The intersection of 79th Place and Juniper Valley Road is “oddlyshaped,” Crowley pointed out, noting that drivers heading north on 79th Place have to turn slightly to the left at Juniper Valley Road to continue on the roadway to Furmanville Avenue.

“They haven’t responded yet to our latest request,” the Council member said. “If they give us a ‘no’ response, we can use budget resources” to physically reconstruct the intersection, she added.

“Ultimately, we’d like to get a four-way stop there,” Crowley added.

Several residents, however, suggested that the DOT should institute a school safety zone similar to that at nearby P.S./I.S. 49, where a 20 mph speed limit is enforced and fines are doubled. Another resident added that an even “worse problem” is illegal turns made by drivers from Juniper Valley Road in the wrong-way of the one-way northbound 79th Place in order to reach the St. Margaret School parking lot.

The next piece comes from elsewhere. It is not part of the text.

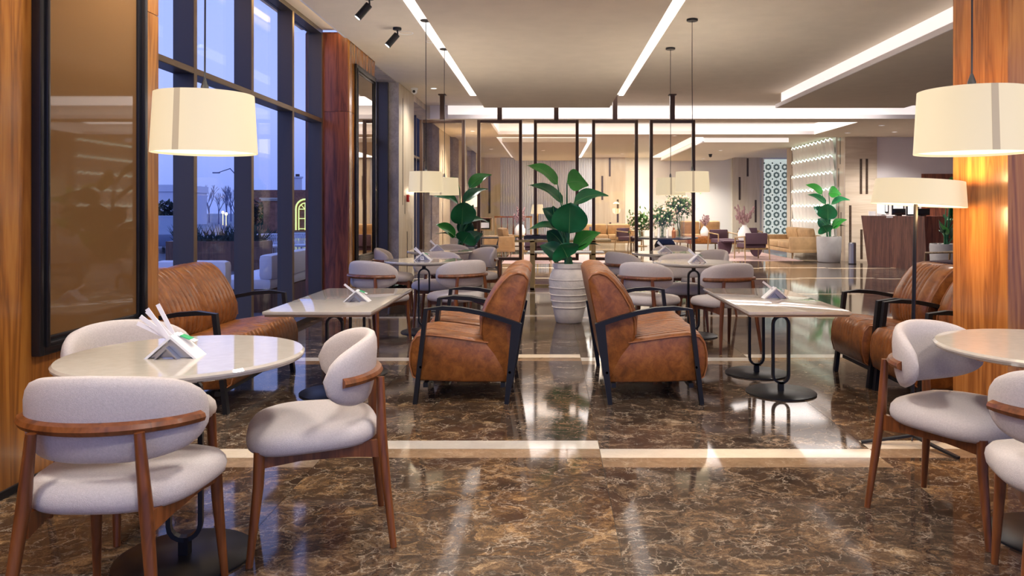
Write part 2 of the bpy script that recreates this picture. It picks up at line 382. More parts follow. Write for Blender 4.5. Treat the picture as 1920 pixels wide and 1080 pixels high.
for X, Y, q in ((7.0, 16.2, 'front left'), (8.3, 17.2, 'back right'), (6.9, 17.8, 'back left'), (9.2, 16.4, 'front right')):
    dl = thing('ceiling_downlight', 'small round downlight in the dark soffit near the reception, %s of four' % q, 'downlight', (X, Y, PZ), 0, 'soffit downlights')
    MB().lathe([(.045, -.012), (.06, -.012), (.06, 0), (.045, 0)], 20, caps=False).build('ring', 'white_plastic', dl, True)
    MB().lathe([(.044, -.006), (.044, -.001)], 20).build('lens', 'down_face', dl)
c2 = MB().box(LX, 11.5, RY, FY, 3.12, 3.22).build('ceiling_far', 'ceil_far'); c2.name = 'ceiling_2'; struct(c2, 'far lounge ceiling', 'ceiling')
t4 = trim(4, B(-1.23, .96, 19.75, 27.3, 3.0, 3.12), 'ceil_panel', 'far dropped panel over the lounge')
B(-1.36, -1.232, 19.6, 27.3, 3.108, 3.118).build('lit_ceiling_strip', 'cove_soft', t4); B(.962, 1.12, 19.6, 27.3, 3.108, 3.118).build('lit_ceiling_strip', 'cove', t4)
B(-1.36, 1.12, 19.3, 19.74, 3.108, 3.118).build('lit_ceiling_strip', 'cove', t4)
t5 = trim(5, B(3.98, 6.15, 19.8, 27.3, 3.0, 3.12), 'ceil_far', 'far dropped panel with lit left side')
B(3.93, 3.978, 19.8, 27.3, 3.0, 3.03).build('cove_lip', 'lip', t5); B(3.955, 3.978, 19.8, 27.3, 3.031, 3.118).build('cove_light', 'cove_soft', t5)
B(3.98, 6.15, 19.77, 19.799, 3.0, 3.11).build('cove_light', 'cove_soft', t5)
B(3.6, 3.92, 19.6, 27.3, 3.108, 3.118).build('lit_ceiling_strip', 'cove', t5)
# ---- left wall near: wood panels
def joint_panels(par, name, x0, x1, ys, zs, mat, g=.004):
    for i in range(len(ys)-1):
        for j in range(len(zs)-1):
            B(x0, x1, ys[i]+g/2, ys[i+1]-g/2, zs[j]+g/2, zs[j+1]-g/2).build(name, mat, par)
wl = B(-2.80, LX-.02, -1.2, 4.74, 0, 3.4).build('wall_left', 'wood_red'); struct(wl, 'orange brown wood clad wall carrying the big mirror', 'wall')
joint_panels(wl, 'wood_panel', LX-.02, LX, [-1.2, .9, 3.35, 4.75], [.0, 2.47, 3.4], 'wood_wall')
bb = B(LX, LX+.012, -1.2, 4.75, 0, .035).build('baseboard_left', 'black'); struct(bb, 'thin black skirting under the wood wall', 'baseboard')
p2 = B(-2.95, LX-.02, 9.29, 10.60, 0, 3.42).build('pillar', 'wood_red'); struct(p2, 'red brown wood pillar between the windows', 'pillar')
for z0, z1 in ((0, 2.455), (2.46, 3.40)):
    B(-2.95, LX-.021, 9.27, 9.289, z0, z1).build('front_panel', 'wood_red', p2)
    B(LX-.0199, LX, 9.27, 10.62, z0, z1).build('side_panel', 'wood_wall', p2)
# ---- window bay 1
def window(n, y0, y1, mul, tz=(2.32, 2.37), x=WX, top=3.39, label='', doors=False):
    W = sempty('window_%d' % n, label, 'window', (x, y0, 0))
    def L(a): return a-y0
    for i, m in enumerate(mul):
        B(-.155, 0, L(m), L(m)+.055, 0, top).build('mullion', 'mull', W)
        B(.0, .006, L(m)+.002, L(m)+.053, 0, top).build('mullion_trim', 'bronze', W)
    B(-.15, -.001, 0, y1-y0, tz[0], tz[1]).build('transom', 'mull', W)
    B(.0, .005, 0, y1-y0, tz[0]+.003, tz[1]-.003).build('transom_trim', 'bronze', W)
    B(-.155, .0, 0, y1-y0, top, top+.06).build('header', 'mull', W)
    B(-.155, .0, 0, y1-y0, 0, .06).build('sill', 'mull', W)
    edges = [y0]+[m+.0275 for m in mul]+[y1]
    for a, b in zip(edges[:-1], edges[1:]):
        if b-a < .2: continue
        for z0, z1 in ((.06, tz[0]), (tz[1], top)):
            B(-.125, -.113, L(a)+.02, L(b)-.02, z0, z1).build('pane', 'glass', W)
    return W
window(1, 4.76, 9.27, [4.80, 5.90, 7.04, 8.16, 9.21], label='tall dark framed window wall looking onto the dusk terrace')
tw = trim(6, B(-3.0, LX+.0, 4.75, 9.27, 3.44, 3.5), 'ceil', 'recess above the windows')
B(-2.46, LX-.005, 4.8, 9.2, CZ+.02, CZ+.1).build('blind_rail', 'white_plastic', tw); B(-2.56, -2.48, 4.8, 9.2, 3.425, 3.439).build('led_strip', 'cove_warm', tw)
B(LX-.06, LX, 9.4, 10.5, 3.402, 3.41).build('led_strip', 'cove_warm', tw)
B(-2.80, LX-.03, 10.62, 12.3, 3.3, 3.42).build('stone_head', 'stone_rough', tw)
# ---- door bay
D = sempty('door_1', 'glass terrace door in a dark frame with long pull handle', 'door', (-2.74, 10.62, 0))
B(-.08, 0, 1.55, 1.66, 0, 3.3).build('jamb', 'mull', D); B(-.08, .16, 1.60, 1.675, 0, 3.3).build('jamb', 'mull', D)
B(-.08, 0, 0, 1.55, 2.32, 2.40).build('transom', 'mull', D); B(-.08, 0, 0, 1.55, 0, .08).build('bottom_rail', 'mull', D)
B(-.05, -.04, .04, 1.55, .08, 2.32).build('pane', 'glass', D); B(-.05, -.04, .04, 1.55, 2.4, 3.3).build('pane', 'glass', D)
MB().tube([(0, 1.2, .85), (.06, 1.2, .87), (.07, 1.2, .95), (.07, 1.2, 1.65), (.06, 1.2, 1.72), (0, 1.2, 1.74)], .016).build('pull_handle', 'black', D, True)
def pilaster(y0, y1, label, n, slots):
    p = B(-2.95, LX-.02, y0+.02, y1, 0, CZ).build('pillar', 'stone_rough'); struct(p, label, 'pillar')
    B(-2.58, LX-.001, y0, y0+.02, 0, CZ).build('rough_face', 'stone_rough', p)
    B(LX-.02, LX, y0+.002, y1, 0, CZ-.001).build('polished_face', 'stone', p)
    for a, b, z0, z1 in slots: B(LX, LX+.004, a, b, z0, z1).build('dark_inlay', 'slot', p)
    return p
pilaster(12.3, 13.67, 'travertine pillar with rough front edge beyond the terrace door', 1, [(12.62, 12.66, 1.35, 3.1), (13.0, 13.05, .1, .9), (12.8, 12.84, 1.2, 1.5)])
fa = thing('fire_alarm', 'small red fire alarm call point on the travertine pillar', 'alarm', (LX+.002, 13.0, 1.40))
B(0, .04, -.05, .05, 0, .12).build('housing', 'red', fa, bevel=.006); B(.04, .043, -.03, .03, .03, .09).build('press_plate', 'white_plastic', fa)
window(2, 13.67, 16.8, [13.7, 14.7, 15.7, 16.7], label='second window wall beyond the travertine pillar')
pilaster(16.8, 18.6, 'second travertine pillar seen through the first glass screen', 2, [(17.3, 17.36, .4, 2.6)])
window(3, 18.6, 20.4, [18.65, 19.5, 20.3], top=3.0, label='third narrow window behind the glass screens')
pilaster(20.4, 22.4, 'third travertine pillar far along the window wall', 3, [(21.2, 21.3, .2, 2.2)])
window(4, 22.4, 25.2, [22.45, 23.4, 24.3, 25.1], top=3.0, label='farthest dark window beside the lounge')
pilaster(25.2, 27.5, 'fourth travertine pillar at the back corner', 4, [])
B(-2.80, LX, 13.67, 27.5, 3.2, 3.32).build('wall_head', 'stone_rough').name = 'trim_7'; struct(bpy.data.objects['trim_7'], 'stone head over the far windows', 'trim')
# ---- back wall
wb_ = B(-2.45, 11.5, FY, FY+.2, 0, 3.2).build('wall_back', 'plaster'); struct(wb_, 'far white lounge wall with stone and fluted panels', 'wall')
def bwx(px, Y=FY): return at(px, Y)
B(bwx(904), bwx(938), FY-.05, FY, 0, 3.12).build('stone_panel', 'stone', wb_)
B(bwx(1116), bwx(1172), FY-.06, FY, 0, 3.12).build('stone_panel', 'stone', wb_)
B(bwx(1373), bwx(1424), FY-.06, FY, 0, 3.12).build('stone_panel', 'stone', wb_)
fl = MB(); x = bwx(938)
while x < bwx(1115):
    fl.lathe([(.028, 0), (.028, 3.1)], 8, (x+.03, FY-.012, 0)); x += .062
fo = fl.build('fluted_panel', 'flute', wb_, True); fo['kind'] = 'stuff'
for px, y0, y1 in ((918, 330, 400), (1143, 296, 331), (1129, 330, 375), (1158, 374, 417), (1144, 417, 430), (1401, 297, 331), (1386, 332, 375), (1416, 375, 417)):
    B(bwx(px)-.035, bwx(px)+.035, FY-.066, FY-.06 if px > 1000 else FY-.05, hz(y1, FY), hz(y0, FY)).build('dark_inlay', 'slot', wb_)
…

Turning to other matters, a local resident asked Crowley about increases in the city property tax rates. The lawmaker said that the system is “archaic” and in need of reform, as owners of older properties in wealthier neighborhoods in Brooklyn and Manhattan pay a lower tax rate than owners of newer buildings in Middle Village and other parts of Queens.

Crowley offered to have representatives of the Department of Finance attend a future MVPORA meeting to explain how tax rates are determined. Candela indicated that he would seek to take up the Council member on the offer.

Other news

Craig Caruana introduced himself to residents as a potential challenger to Crowley for her seat in the 30th Council District in the November general election. A Republican who previously served as an assistant to the Secretary of the Navy, Caruana stated that his priorities, if elected, would be to improve constituent services and secure additional funding for the district.

Neil Giannelli, a representative of State Sen. Joseph Addabbo, noted the passage of “a balanced state budget” for the third consecutive year. Among the highlights in the budget he mentioned were an increase in funding for the EPIC senior prescription drug program and the reinstatement of health care benefits for retirees of the defunct New York City Off-Track Betting Corporation living in New York State.

One downside, Giannelli noted, was a $90 million reduction in funding for the state’s Office of People with Developmental Disabilities. The funding reduction proved twice as costly to the agency, he added, as it also resulted in the loss of a matching grant from the federal government.

The next Middle Village Property Owners/Residents Association meeting is scheduled to take place on Monday night, May 13, at 7:30 p.m. at St. Margaret Parish Hall, located at 66-05 79th Pl., south of Juniper Valley Road.